Same with crime: people everywhere screaming about bail and how CJ reform is failing, and Dems take the brunt of it...and yet, it's like Trump never signed (and bragged about...remember Kim K. in the oval office) the First Step Act, and people continue to ignore basic facts, including that crime ticked up significantly under Trump in 2020, that red states have dominated the top 10 in crime for years, etc.
Even immigration...thinking back to 2018, after two years of unified Republican rule, they used the "caravan" in their favor, even though it was happening entirely on their watch. I really have a tough time with all of these polls and narratives when they are so contrary to reality and recent history.
I am wondering why people think the GoP has an edge in economics (including inflation)... then I remember that people are , by and large, economic illiterates and idiots.
The reality is that a lot of this supposed concern over economics, inflation, etc. is merely a mask or rationale for voting your partisan lean/identification.
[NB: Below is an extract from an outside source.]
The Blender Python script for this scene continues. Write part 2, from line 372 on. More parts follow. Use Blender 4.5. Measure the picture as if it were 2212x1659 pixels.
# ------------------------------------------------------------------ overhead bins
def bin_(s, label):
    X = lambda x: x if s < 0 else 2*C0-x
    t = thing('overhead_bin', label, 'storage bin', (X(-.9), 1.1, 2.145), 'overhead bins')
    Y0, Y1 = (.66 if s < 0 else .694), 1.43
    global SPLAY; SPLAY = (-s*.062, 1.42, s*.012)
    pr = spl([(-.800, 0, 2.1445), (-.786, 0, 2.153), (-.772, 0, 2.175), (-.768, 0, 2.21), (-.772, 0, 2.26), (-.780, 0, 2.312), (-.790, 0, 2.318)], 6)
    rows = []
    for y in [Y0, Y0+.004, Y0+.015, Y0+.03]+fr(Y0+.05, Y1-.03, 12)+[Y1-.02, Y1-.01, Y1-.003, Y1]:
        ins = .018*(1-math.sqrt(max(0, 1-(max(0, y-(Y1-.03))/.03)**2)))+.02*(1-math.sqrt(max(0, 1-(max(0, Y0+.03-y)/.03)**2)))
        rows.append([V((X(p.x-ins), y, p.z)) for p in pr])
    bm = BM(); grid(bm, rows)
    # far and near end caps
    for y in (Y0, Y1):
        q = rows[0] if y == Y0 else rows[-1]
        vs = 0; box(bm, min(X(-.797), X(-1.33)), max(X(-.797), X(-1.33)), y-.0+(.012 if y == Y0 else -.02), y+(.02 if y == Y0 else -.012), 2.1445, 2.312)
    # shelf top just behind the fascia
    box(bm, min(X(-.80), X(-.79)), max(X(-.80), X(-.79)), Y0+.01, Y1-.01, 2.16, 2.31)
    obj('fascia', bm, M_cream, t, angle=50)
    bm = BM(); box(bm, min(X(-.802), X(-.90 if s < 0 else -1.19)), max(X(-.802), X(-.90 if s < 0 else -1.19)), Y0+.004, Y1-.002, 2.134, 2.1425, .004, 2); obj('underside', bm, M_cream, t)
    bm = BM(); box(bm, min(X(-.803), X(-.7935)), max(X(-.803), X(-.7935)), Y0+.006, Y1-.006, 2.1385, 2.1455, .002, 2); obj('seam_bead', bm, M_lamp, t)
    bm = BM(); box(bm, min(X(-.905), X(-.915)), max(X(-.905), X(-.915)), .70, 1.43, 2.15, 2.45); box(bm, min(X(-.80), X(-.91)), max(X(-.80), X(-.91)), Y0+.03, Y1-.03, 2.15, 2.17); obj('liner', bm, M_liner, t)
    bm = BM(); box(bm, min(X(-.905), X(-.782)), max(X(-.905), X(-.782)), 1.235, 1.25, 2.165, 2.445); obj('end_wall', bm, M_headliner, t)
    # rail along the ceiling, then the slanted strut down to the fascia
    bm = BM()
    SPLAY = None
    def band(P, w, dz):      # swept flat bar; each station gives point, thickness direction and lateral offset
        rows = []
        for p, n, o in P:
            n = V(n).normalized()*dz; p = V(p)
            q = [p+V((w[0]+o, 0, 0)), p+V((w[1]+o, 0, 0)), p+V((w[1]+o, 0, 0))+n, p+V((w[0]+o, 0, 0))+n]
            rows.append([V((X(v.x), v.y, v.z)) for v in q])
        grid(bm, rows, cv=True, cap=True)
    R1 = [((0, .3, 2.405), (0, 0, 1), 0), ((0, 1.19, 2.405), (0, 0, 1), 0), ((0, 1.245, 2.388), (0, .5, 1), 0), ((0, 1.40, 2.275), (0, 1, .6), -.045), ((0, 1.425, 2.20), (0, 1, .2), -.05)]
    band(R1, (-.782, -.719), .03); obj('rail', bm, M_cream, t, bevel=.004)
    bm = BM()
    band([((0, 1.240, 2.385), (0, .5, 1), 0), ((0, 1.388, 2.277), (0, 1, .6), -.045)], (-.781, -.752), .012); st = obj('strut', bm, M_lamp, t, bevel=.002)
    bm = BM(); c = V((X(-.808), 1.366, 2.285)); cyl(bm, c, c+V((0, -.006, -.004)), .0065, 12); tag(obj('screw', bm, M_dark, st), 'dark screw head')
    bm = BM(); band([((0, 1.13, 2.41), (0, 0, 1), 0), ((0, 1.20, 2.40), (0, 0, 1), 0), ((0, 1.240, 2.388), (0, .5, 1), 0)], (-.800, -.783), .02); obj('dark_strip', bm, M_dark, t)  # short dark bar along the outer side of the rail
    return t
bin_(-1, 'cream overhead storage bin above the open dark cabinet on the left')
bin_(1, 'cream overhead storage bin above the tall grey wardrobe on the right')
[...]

Democrats have an economics disadvantage because they are identified with "socialism" (whatever that actually is in this day and age--it certainly isn't the actual dictionary definition of socialism) while the GoP is identified with good old market capitalism (which screws a lot of people over, but hey, it is the American Way).
Same thing with Law & Order.. the GoP gets an unthinking nod here for some reason--despite the fact they they are openly increasingly lawless and led by someone whop thinks that the law is for little people.
So what it REALLY comes down to is not what is actually done or doable (because the GoP has no plan or ability to "fix" the economy or curb inflation) but a combination of:
partisan identity/lean;
voting against whoever is in charge;
who you are most angry at because of what your central issue/value is (IOW, does abortion outweigh economics, does the election denialism outweigh other factors, and so on).
Basically a small group of voters decide things in many places, and they decide it largely on a non-rational basis, although it is rationalized through claims of voting kitchen table issues or whatever.